Her presentation was discussed by Saskia E. Wieringa of The Institute of Social Studies, The Hague, Holland, who maintained that "it is not by chance that women and their organization, Gerwani, were singled out of the slander (created by Gen. Soeharto to associate Communism with wild, perverse, sexually loose women)".

This first session drew forth many opinions from the floor, from comments by young women mulling over what it must have been like to be active and then sliced down in the name of peace, to demands by yet other women who wanted to know what the organizers had in mind by bringing somebody from a long-silenced organization into a national congress.

That was only the beginning. As the day wore on, and as the congress proceedings began on the Tuesday, it was very apparent that these were no quiet homemakers, content to let their menfolk lead the way. These were women who knew exactly what they wanted, and that was a definite say in every aspect of social and political life.

And what did that encompass? No less than being agents of change for women's rights and the matter of gender equality across the board in Indonesian life. The congress members also demanded the right to become a pressure group in Indonesian politics, to become facilitators for women working toward democratic change and to have a say in creating just laws more accommodating to women.

After three long, hard days of discussion -- three days in which a farewell party was actually canceled because the congress members preferred to continue slogging at the working agenda -- finally at 5 a.m. on Friday, 18 Dec. a decision had been made.

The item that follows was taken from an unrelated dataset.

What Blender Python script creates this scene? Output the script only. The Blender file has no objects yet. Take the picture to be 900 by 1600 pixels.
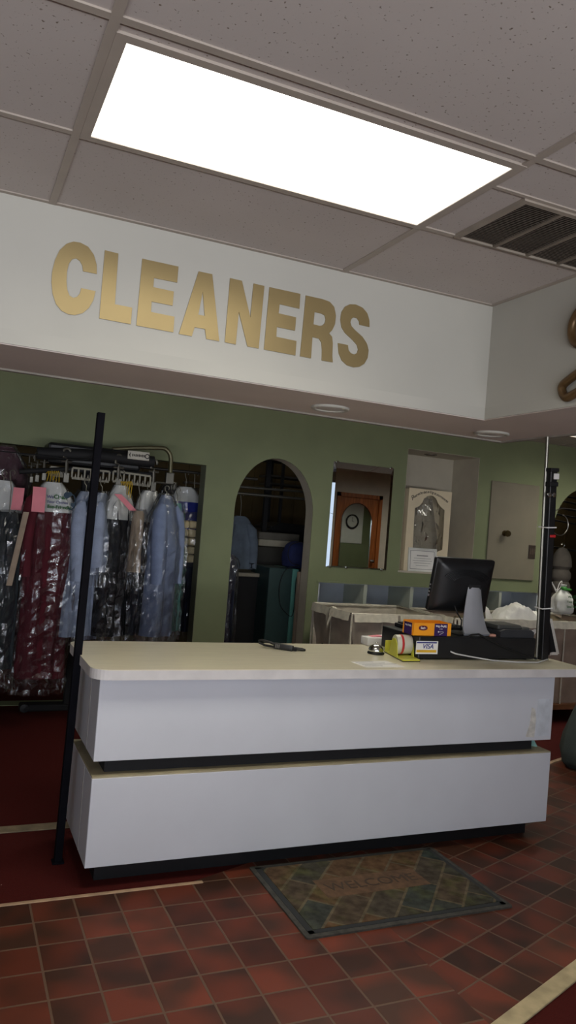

Not a consensus, mind you, as is usually the case in Indonesian public life. But an honest-to-goodness decision: that instead of having an organization based on organizational membership, the coalition which initiated the congress could be made of individuals and institutions alike.

The other decision that was made was that the coalition would be led by a presidium of 15, to cover the aspirations of groups as different from each other as women farmers, fisherwomen, laborers, female street children, the urban poor, the rural poor, the elderly and infirm, professional women, sex workers, lesbians, and students and women youths.

A tall order by any means, "but who is to say that women are one species?" asked Myra Diarsi, one of the founding members of the Indonesian Women's Coalition for Justice and Democracy, who initiated the idea of the congress.

"The concerns of women encompass the concerns of all of humanity, and should thus be addressed," maintained Myra, at a discussion the next day held by the Law Faculty of Gadjah Mada University to discuss Women, The Law and Politics.

The congress itself was inspired by the first all-Indonesian Women's Congress held in 1928 when Indonesia had not even become a country, but was still an archipelago under Dutch rule.

That first congress held from Dec. 22 to Dec. 25 inspired Indonesians to commemorate Dec. 22 as the Day of Women's Emergence. Through the years, the day was changed to Women's Day (Hari Ibu), when schoolchildren from all over the archipelago ply their mothers with flowers and poems in gratitude for all mothers' sacrifices.

Not enough, the congress decided. This year, congress members made the demand that Dec. 22 be returned to its original stature, that of acknowledgement to Indonesian women's political aspirations and their demand for a voice in public life.

"We like being mothers. But women cannot be defined by their ability to give birth alone," said Zohra A. Baso from Ujungpandang.

The congress was also colored by the fact that a group of women, claiming to represent eight groups and organizations staged a walkout on day three. Even though the steering committee maintained that everything was good and fine, and a reaching of consensus and one voice was never the goal of the congress, the local media found it fodder for sensationalist reporting.

Women's Congress Colored by In-fighting screamed one newspaper headline. "Why put 500 women in one room, when with only two you can get enough fallout?" inquired another local newspaper. Meanwhile, the national press in Jakarta saw fit to ignore the whole meeting, deeming it not as important as two men in Jakarta seeking a consensus to the shambles that the country is currently heading for.

Even though the press missed the whole point so shoddily, the fact remains that the remaining 500-or-so women found it important enough to continue with their discourse.

"This is one of the very few times we have been allowed to say our piece without anybody demanding we try reach a common platform," said Yusan Yeblo of Irian Jaya. "And why should we? A middle-class woman from Yogyakarta would have absolutely different needs and aspirations from myself in Irian, while a sister from West Kalimantan would need something different again."

And hence ended a congress, the first all-women's congress that allowed everybody to say whatever they wanted without anybody attending to tell them to shut up.

As a little footnote: On day three a lone police officer came and requested that the committee give him copies of all the papers making their rounds to members of the congress. Because very few women came with their ideas readily packaged, he went away with a meager three papers: one by the officially stamped Kowani condoned by the government, one by Saskia Wieringa already published as a working paper in November 1996, and the last one by SK Trimurti which she had already presented at some other Woman's Day event in 1991.

The writer is a feminist based in Jakarta.

Window: This year, congress members made the demand that Dec. 22 be returned to its original stature, that of acknowledgement to Indonesian women's political aspirations and their demand for a voice in public life.